**** MATERIAL

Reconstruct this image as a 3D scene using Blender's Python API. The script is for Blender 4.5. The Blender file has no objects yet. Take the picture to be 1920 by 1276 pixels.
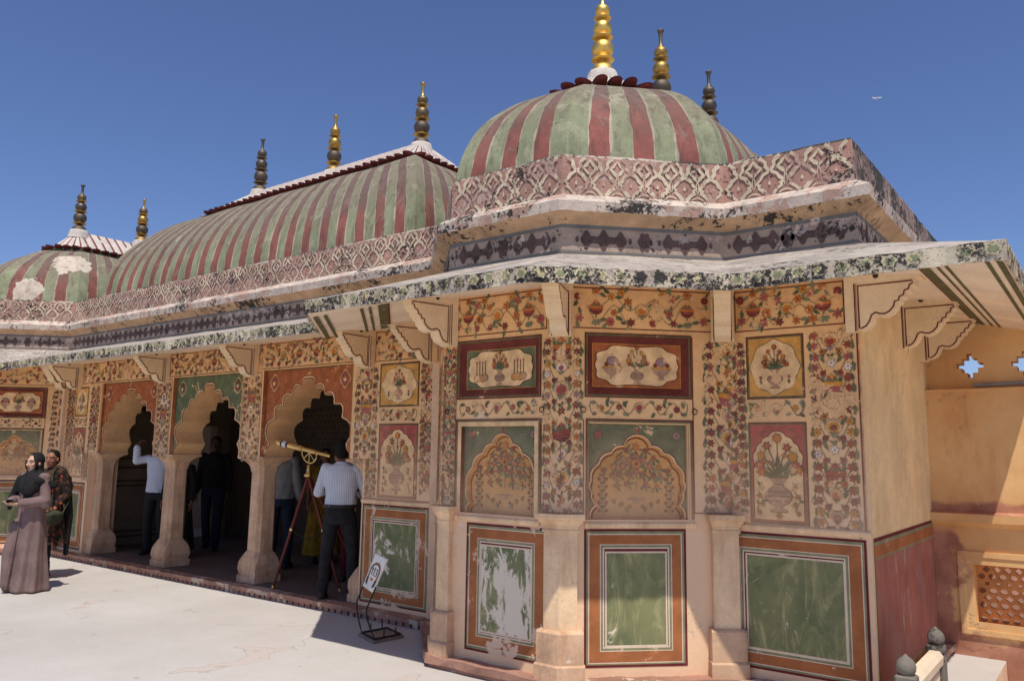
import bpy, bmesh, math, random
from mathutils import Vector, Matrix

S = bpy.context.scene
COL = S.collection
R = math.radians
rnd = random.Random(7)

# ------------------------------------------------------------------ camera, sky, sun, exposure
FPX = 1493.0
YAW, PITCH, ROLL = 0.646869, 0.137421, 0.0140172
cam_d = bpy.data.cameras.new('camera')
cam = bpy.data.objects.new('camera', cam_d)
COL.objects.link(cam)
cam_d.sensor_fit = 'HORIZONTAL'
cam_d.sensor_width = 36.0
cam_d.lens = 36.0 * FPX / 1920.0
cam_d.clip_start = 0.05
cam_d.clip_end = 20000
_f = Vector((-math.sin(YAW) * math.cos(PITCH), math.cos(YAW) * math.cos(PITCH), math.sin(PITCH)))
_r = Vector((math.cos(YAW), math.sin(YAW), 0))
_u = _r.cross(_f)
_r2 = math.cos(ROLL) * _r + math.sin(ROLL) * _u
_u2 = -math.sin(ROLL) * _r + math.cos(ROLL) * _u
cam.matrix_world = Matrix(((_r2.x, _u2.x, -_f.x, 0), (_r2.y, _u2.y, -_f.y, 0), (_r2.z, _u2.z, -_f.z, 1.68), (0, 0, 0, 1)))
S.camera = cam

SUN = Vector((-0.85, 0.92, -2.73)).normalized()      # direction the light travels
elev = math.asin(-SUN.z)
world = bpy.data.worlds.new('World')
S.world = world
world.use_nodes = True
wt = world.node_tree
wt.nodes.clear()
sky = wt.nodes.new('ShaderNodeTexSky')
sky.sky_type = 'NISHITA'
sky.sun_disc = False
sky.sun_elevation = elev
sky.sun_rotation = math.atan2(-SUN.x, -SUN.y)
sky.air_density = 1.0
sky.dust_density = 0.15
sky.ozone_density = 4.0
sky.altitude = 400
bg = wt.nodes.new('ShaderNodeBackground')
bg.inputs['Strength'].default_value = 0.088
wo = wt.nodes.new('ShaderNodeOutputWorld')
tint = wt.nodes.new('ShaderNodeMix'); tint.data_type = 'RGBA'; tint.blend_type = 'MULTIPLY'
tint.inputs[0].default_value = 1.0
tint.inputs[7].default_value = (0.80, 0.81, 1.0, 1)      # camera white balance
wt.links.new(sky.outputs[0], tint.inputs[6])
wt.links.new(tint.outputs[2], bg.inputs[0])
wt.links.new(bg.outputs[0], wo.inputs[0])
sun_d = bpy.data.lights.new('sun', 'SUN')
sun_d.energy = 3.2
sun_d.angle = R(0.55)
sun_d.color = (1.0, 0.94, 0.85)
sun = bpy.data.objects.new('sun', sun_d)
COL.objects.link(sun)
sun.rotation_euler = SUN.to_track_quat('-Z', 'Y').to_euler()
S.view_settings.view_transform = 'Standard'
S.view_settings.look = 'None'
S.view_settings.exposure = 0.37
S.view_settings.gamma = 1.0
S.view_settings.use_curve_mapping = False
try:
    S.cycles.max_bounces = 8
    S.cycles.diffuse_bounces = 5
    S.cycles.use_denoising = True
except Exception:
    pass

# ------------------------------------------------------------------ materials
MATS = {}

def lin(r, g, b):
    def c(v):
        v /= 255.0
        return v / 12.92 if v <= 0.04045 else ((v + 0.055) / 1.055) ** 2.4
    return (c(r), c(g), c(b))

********

**INSTRUCTIONS TO FOLLOW:** Show, from the listing above, each line that contains the word "scene".

**REPLY:**
Reconstruct this image as a 3D scene using Blender's Python API. The script is for Blender 4.5. The Blender file has no objects yet. Take the picture to be 1920 by 1276 pixels.
S = bpy.context.scene